━━━ Dataset content
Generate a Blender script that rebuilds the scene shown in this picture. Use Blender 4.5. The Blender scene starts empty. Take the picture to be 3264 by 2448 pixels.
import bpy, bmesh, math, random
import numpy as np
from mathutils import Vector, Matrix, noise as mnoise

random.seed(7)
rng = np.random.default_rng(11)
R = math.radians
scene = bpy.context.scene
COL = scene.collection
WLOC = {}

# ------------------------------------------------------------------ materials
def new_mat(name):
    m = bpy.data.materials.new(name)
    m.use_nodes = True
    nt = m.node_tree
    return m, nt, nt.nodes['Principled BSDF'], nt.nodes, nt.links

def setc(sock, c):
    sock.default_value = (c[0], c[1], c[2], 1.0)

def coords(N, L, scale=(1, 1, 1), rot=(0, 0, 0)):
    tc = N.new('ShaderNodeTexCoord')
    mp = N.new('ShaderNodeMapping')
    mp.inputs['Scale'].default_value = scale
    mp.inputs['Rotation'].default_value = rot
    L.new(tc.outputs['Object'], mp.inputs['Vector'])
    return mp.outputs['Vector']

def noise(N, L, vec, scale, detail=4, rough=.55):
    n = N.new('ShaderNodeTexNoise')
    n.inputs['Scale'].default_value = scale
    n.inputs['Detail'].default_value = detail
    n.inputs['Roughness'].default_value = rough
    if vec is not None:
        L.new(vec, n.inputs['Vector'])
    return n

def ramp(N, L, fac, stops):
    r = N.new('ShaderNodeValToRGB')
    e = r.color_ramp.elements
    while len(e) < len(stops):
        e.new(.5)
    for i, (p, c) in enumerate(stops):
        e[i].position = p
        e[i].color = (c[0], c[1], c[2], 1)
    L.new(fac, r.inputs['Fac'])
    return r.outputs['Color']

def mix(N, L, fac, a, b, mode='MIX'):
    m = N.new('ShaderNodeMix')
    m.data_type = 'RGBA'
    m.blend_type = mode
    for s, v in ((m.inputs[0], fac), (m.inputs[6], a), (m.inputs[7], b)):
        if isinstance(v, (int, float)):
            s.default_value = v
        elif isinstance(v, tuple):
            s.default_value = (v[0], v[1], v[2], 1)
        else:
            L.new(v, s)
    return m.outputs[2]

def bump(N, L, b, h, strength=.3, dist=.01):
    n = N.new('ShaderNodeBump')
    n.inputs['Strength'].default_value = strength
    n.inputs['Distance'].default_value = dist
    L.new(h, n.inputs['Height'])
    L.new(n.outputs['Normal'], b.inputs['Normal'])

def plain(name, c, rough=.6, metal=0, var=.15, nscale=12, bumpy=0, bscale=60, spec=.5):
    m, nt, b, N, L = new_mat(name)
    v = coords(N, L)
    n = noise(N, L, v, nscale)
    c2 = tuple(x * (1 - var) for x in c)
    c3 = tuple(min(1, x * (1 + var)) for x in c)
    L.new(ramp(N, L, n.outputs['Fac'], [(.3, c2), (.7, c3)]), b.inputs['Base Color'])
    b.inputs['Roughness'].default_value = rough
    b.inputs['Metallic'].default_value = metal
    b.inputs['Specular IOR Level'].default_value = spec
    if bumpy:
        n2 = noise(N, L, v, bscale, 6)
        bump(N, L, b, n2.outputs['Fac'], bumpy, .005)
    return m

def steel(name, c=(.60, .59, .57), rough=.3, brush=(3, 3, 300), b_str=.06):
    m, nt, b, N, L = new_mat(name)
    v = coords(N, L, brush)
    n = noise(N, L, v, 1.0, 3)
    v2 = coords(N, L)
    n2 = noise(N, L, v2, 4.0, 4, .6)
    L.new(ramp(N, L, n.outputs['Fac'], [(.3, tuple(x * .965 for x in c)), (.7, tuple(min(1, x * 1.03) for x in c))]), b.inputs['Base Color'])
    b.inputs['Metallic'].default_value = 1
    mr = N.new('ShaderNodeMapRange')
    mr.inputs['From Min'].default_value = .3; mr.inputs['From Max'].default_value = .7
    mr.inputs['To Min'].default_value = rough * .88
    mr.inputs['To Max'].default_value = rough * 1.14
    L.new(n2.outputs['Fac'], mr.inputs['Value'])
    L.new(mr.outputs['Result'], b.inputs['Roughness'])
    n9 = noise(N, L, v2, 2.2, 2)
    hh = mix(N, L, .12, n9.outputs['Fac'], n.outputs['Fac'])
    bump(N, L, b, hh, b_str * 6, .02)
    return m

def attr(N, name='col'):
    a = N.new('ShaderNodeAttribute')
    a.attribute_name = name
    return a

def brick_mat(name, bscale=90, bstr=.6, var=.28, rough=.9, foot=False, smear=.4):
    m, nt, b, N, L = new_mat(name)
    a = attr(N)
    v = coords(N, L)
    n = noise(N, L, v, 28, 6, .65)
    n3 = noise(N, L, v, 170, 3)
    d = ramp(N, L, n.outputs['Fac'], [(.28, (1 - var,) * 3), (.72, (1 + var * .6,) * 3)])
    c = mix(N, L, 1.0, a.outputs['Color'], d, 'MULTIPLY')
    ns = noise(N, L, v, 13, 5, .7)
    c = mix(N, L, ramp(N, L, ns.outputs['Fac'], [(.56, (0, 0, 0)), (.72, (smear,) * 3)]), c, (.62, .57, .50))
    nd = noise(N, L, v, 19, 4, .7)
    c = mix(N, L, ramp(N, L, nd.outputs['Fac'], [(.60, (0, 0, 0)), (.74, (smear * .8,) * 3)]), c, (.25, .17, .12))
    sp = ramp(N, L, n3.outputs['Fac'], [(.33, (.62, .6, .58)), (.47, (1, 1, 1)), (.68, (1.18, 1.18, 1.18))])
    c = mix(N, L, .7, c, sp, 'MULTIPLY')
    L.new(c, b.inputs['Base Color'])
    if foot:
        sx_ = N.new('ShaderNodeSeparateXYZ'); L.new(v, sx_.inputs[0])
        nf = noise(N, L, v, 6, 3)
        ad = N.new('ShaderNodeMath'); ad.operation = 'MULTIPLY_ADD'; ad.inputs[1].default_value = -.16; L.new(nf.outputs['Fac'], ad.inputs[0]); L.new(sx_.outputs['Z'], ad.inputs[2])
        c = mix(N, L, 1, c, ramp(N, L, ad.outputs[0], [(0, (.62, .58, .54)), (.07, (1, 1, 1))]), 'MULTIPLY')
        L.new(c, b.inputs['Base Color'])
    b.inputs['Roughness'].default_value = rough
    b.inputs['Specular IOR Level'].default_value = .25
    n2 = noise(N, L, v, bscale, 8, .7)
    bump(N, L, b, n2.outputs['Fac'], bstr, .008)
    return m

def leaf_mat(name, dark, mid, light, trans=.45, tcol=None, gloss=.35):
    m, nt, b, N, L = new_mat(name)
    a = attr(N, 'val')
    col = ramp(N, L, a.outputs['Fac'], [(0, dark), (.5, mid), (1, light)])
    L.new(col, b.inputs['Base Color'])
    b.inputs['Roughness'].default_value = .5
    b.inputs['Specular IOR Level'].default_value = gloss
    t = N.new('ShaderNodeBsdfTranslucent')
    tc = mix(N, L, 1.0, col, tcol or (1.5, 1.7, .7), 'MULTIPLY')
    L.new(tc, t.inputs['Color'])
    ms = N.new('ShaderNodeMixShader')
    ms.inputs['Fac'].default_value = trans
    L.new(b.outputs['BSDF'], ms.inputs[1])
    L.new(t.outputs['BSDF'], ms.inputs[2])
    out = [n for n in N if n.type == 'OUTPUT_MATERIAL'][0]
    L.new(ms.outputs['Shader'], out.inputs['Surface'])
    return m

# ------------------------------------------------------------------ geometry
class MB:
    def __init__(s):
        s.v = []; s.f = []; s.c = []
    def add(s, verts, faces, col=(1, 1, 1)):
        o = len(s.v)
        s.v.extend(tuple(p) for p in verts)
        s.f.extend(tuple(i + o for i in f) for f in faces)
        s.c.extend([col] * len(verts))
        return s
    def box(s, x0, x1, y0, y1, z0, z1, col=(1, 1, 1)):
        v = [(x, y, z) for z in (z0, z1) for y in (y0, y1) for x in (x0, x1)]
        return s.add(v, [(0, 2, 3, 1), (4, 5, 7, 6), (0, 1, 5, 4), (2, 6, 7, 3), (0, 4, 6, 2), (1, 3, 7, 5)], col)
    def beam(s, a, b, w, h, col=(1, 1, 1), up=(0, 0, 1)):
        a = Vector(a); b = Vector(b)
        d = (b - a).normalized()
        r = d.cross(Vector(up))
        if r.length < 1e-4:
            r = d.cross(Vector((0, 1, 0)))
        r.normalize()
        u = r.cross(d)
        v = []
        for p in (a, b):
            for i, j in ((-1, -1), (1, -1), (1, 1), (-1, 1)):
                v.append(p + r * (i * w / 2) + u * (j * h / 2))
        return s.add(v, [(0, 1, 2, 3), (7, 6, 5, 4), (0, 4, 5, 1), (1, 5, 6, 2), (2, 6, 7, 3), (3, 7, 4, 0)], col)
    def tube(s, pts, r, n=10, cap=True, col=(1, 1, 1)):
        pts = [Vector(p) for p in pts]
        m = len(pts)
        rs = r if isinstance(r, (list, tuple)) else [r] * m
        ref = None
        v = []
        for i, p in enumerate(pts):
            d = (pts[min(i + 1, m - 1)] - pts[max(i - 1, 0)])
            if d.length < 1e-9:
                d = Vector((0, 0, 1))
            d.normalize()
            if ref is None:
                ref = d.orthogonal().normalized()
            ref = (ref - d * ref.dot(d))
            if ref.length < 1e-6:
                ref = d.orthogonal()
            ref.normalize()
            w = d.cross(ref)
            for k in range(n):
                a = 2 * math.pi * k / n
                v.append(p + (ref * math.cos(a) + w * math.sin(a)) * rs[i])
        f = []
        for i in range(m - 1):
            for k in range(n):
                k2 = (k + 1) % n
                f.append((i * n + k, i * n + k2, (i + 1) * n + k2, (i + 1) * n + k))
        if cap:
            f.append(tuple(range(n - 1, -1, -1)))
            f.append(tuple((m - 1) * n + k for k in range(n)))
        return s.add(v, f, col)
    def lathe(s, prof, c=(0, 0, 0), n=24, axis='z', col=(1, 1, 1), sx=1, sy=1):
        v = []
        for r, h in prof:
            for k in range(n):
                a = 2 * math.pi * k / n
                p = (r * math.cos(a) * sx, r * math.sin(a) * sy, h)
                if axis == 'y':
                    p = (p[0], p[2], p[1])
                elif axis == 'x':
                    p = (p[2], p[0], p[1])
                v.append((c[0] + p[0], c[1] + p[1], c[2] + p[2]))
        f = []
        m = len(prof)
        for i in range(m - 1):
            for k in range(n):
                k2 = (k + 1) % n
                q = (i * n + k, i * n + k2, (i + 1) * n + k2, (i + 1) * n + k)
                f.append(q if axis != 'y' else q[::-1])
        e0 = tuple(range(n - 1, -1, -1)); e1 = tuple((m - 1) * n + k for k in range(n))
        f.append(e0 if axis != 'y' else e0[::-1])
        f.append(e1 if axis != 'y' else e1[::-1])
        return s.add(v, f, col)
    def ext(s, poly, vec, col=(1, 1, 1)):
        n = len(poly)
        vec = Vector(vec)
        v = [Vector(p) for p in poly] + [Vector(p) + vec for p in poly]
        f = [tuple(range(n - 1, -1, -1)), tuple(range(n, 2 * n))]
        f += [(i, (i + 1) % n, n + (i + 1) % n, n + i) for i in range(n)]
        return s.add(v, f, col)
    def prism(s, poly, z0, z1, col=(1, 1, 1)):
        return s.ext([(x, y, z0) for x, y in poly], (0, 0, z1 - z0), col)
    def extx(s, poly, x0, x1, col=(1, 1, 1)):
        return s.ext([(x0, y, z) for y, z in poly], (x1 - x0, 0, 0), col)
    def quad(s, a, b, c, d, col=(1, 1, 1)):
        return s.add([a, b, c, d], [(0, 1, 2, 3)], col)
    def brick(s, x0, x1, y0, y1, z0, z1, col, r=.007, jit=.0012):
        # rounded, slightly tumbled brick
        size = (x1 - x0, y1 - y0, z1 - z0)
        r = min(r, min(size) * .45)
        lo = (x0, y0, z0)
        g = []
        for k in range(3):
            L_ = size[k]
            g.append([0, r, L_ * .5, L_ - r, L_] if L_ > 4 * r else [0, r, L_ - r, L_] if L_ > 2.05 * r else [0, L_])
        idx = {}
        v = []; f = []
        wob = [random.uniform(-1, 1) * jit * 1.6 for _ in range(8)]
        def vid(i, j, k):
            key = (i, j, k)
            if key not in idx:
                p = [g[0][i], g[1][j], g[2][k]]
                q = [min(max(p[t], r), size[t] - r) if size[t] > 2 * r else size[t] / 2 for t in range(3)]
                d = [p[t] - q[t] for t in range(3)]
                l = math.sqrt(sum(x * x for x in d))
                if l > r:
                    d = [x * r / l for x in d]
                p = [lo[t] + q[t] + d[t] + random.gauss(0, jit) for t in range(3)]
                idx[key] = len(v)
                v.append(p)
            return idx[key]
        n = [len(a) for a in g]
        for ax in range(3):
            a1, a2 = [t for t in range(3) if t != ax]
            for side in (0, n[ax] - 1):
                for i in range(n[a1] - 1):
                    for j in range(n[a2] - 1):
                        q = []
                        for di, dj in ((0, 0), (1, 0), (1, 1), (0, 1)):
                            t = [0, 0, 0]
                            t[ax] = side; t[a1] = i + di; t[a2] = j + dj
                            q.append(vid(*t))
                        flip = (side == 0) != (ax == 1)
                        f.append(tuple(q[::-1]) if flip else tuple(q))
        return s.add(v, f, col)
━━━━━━
From the line that contains "nf = noise(N, L, v, 6, 3)" through the line that contains "1, 1))]), 'MULTIPLY')", reproduce every line exactly, both end lines included.

        nf = noise(N, L, v, 6, 3)
        ad = N.new('ShaderNodeMath'); ad.operation = 'MULTIPLY_ADD'; ad.inputs[1].default_value = -.16; L.new(nf.outputs['Fac'], ad.inputs[0]); L.new(sx_.outputs['Z'], ad.inputs[2])
        c = mix(N, L, 1, c, ramp(N, L, ad.outputs[0], [(0, (.62, .58, .54)), (.07, (1, 1, 1))]), 'MULTIPLY')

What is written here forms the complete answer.